Gerard Wagner was born in Wiesbaden, Germany, April 5, 1906. He was
two years old when his father died. A few years later he moved with his mother and two
older brothers to England, where she had grown up. His schooling completed, he spent a
year apprenticed to an Impressionist painter in the artists' colony of St. Ives
in Cornwall, continuing his studies for a subsequent year at the Royal College of Art
in London.
In 1926 he settled in Dornach, Switzerland, where he became acquainted
with the art impulse of Rudolf Steiner, studying with the painter Henni Geck. The rest of
his life was dedicated to the elaboration of this new direction in art. Evolving a method
of working, both rigorous and conscientious, he sought to answer the fundamental question:
How does living form arise out of colour?
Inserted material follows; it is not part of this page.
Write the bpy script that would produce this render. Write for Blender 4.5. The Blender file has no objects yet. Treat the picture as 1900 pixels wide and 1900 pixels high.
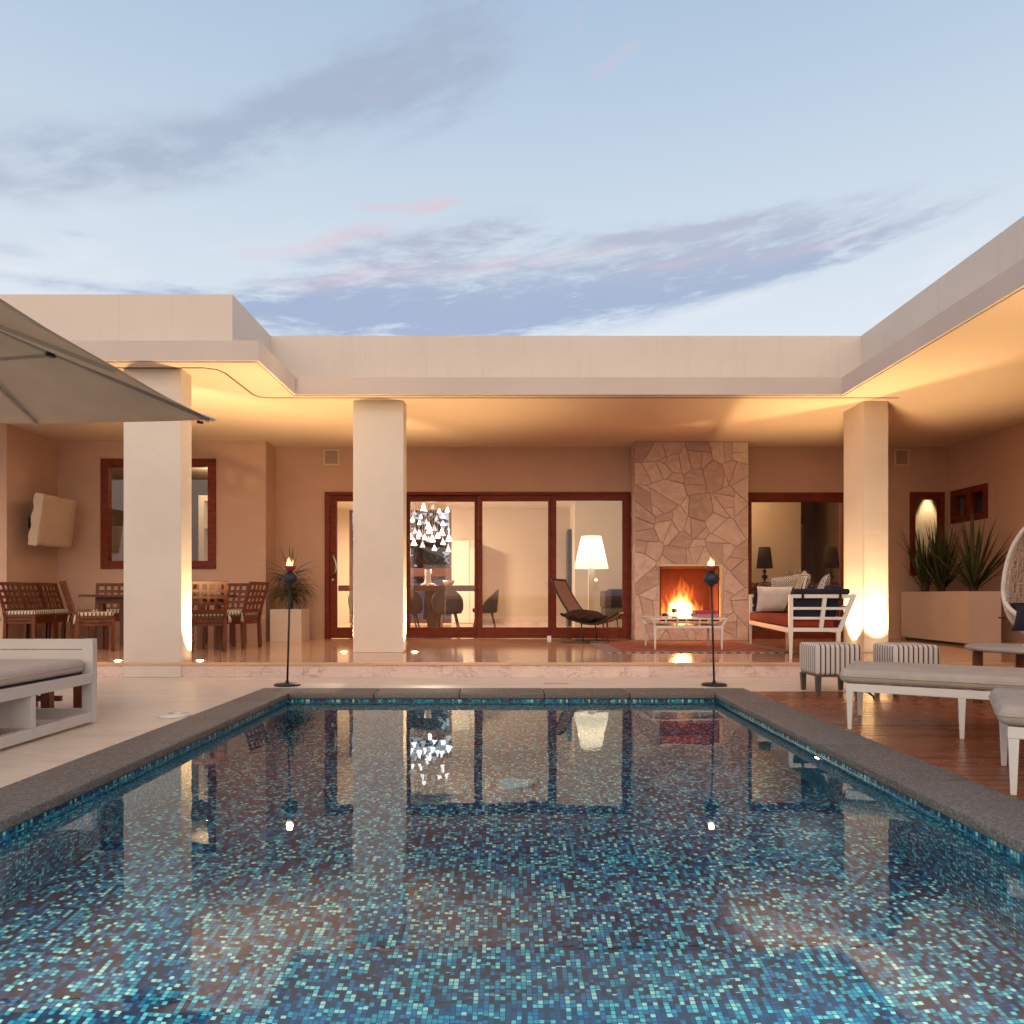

This requires gradually freeing oneself of mental images on the one hand,
and of all unconscious arbitrariness on the other. Gerard Wagner developed the capacity to
create metamorphoses on the same principle as Nature does, transposed to the sphere of art.
In this way he found access to the realm of formative forces. His painting clearly sets itself
apart both from naturalism and from the abstract art of the 20th century.
In working out Rudolf Steiner's indications, Gerard Wagner
returned painting, the “art of colour,” to its spiritual origins.